=== INFORMATION SUPPLIED ===
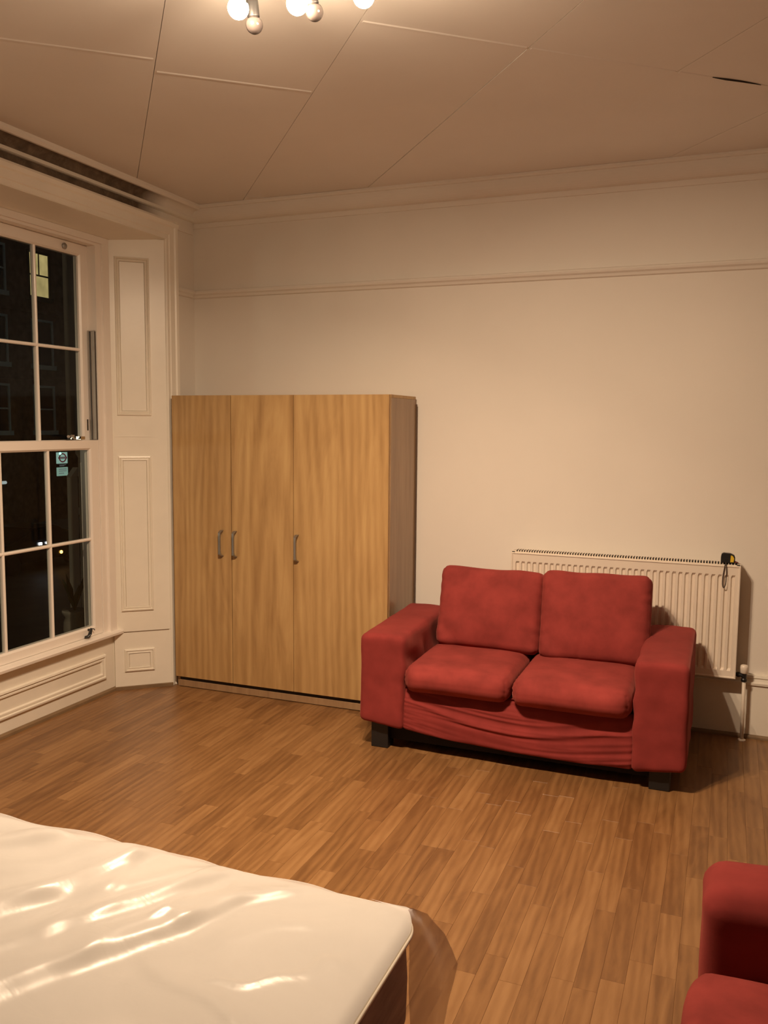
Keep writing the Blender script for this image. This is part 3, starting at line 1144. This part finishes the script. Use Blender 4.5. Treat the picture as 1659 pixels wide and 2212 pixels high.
def back_bm(x0, x1, zc, hgt, lean, rotz, yoff, seed, roll):
    W = x1 - x0
    c = Vector((0, 0, 0))
    R = Matrix.Rotation(rotz, 4, 'Z') @ Matrix.Rotation(-lean, 4, 'X') @ Matrix.Rotation(roll, 4, 'Y')

    def deform(p, u):
        k = max(0, 1 - abs(u.x) ** 3.0) * max(0, 1 - abs(u.z) ** 3.0)
        p.y += u.y * 0.034 * k
        # outline: sides waisted in, top corners rounded with small ears
        p.x *= 1 - 0.010 * (1 - u.z * u.z)
        p.z *= 1 - 0.020 * (1 - u.x * u.x)
        cc = max(0, abs(u.x) - 0.72) / 0.28 * max(0, abs(u.z) - 0.72) / 0.28
        p.x -= math.copysign(0.006, u.x) * cc * cc
        p.z -= math.copysign(0.006, u.z) * cc * cc
        # seam gathers
        e = max(0, abs(u.x) - 0.80) / 0.20
        p.y += 0.0042 * math.sin(p.z * 105 + 2.5 * nz(p, 8, seed) + abs(u.x) * 7) * e * (1 - abs(u.y) * 0.3)
        wv = 0.010 * nz(Vector((p.x, 0, p.z)), 5.0, seed) * (0.4 + 0.6 * k)
        p.y -= wv
        if u.z < -0.2 and u.x < -0.3:
            p.y += 0.006 * math.sin(42 * (p.z * 0.8 + p.x) + seed) * min(1, (-u.z - 0.2) * 2) * min(1, (-u.x - 0.3) * 2)
        if seed > 5 and u.y < 0 and u.z < -0.35:
            q = (p.x + 0.075 - 0.10 * (u.z + 1) * 0.3) / 0.006
            p.y += 0.007 * math.exp(-q * q) * min(1, (-u.z - 0.35) * 3)
        p.z += 0.006 * nz(Vector((p.x, 0.3, 0)), 8.0, seed + 4) * (1 if u.z > 0.7 else 0)
        return p
    bm = soft_box((0, 0, 0), (W, 0.150, hgt), 0.036, (40, 4, 44), deform)
    bmesh.ops.transform(bm, matrix=Matrix.Translation(((x0 + x1) / 2, yoff, zc)) @ R, verts=bm.verts)
    return bm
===
_TO BE DONE_
Your copy of the data should match it exactly, except that pictures are left out.

_COMPLETE RESPONSE_
Keep writing the Blender script for this image. This is part 3, starting at line 1144. This part finishes the script. Use Blender 4.5. Treat the picture as 1659 pixels wide and 2212 pixels high.
def back_bm(x0, x1, zc, hgt, lean, rotz, yoff, seed, roll):
    W = x1 - x0
    c = Vector((0, 0, 0))
    R = Matrix.Rotation(rotz, 4, 'Z') @ Matrix.Rotation(-lean, 4, 'X') @ Matrix.Rotation(roll, 4, 'Y')

    def deform(p, u):
        k = max(0, 1 - abs(u.x) ** 3.0) * max(0, 1 - abs(u.z) ** 3.0)
        p.y += u.y * 0.034 * k
        # outline: sides waisted in, top corners rounded with small ears
        p.x *= 1 - 0.010 * (1 - u.z * u.z)
        p.z *= 1 - 0.020 * (1 - u.x * u.x)
        cc = max(0, abs(u.x) - 0.72) / 0.28 * max(0, abs(u.z) - 0.72) / 0.28
        p.x -= math.copysign(0.006, u.x) * cc * cc
        p.z -= math.copysign(0.006, u.z) * cc * cc
        # seam gathers
        e = max(0, abs(u.x) - 0.80) / 0.20
        p.y += 0.0042 * math.sin(p.z * 105 + 2.5 * nz(p, 8, seed) + abs(u.x) * 7) * e * (1 - abs(u.y) * 0.3)
        wv = 0.010 * nz(Vector((p.x, 0, p.z)), 5.0, seed) * (0.4 + 0.6 * k)
        p.y -= wv
        if u.z < -0.2 and u.x < -0.3:
            p.y += 0.006 * math.sin(42 * (p.z * 0.8 + p.x) + seed) * min(1, (-u.z - 0.2) * 2) * min(1, (-u.x - 0.3) * 2)
        if seed > 5 and u.y < 0 and u.z < -0.35:
            q = (p.x + 0.075 - 0.10 * (u.z + 1) * 0.3) / 0.006
            p.y += 0.007 * math.exp(-q * q) * min(1, (-u.z - 0.35) * 3)
        p.z += 0.006 * nz(Vector((p.x, 0.3, 0)), 8.0, seed + 4) * (1 if u.z > 0.7 else 0)
        return p
    bm = soft_box((0, 0, 0), (W, 0.150, hgt), 0.036, (40, 4, 44), deform)
    bmesh.ops.transform(bm, matrix=Matrix.Translation(((x0 + x1) / 2, yoff, zc)) @ R, verts=bm.verts)
    return bm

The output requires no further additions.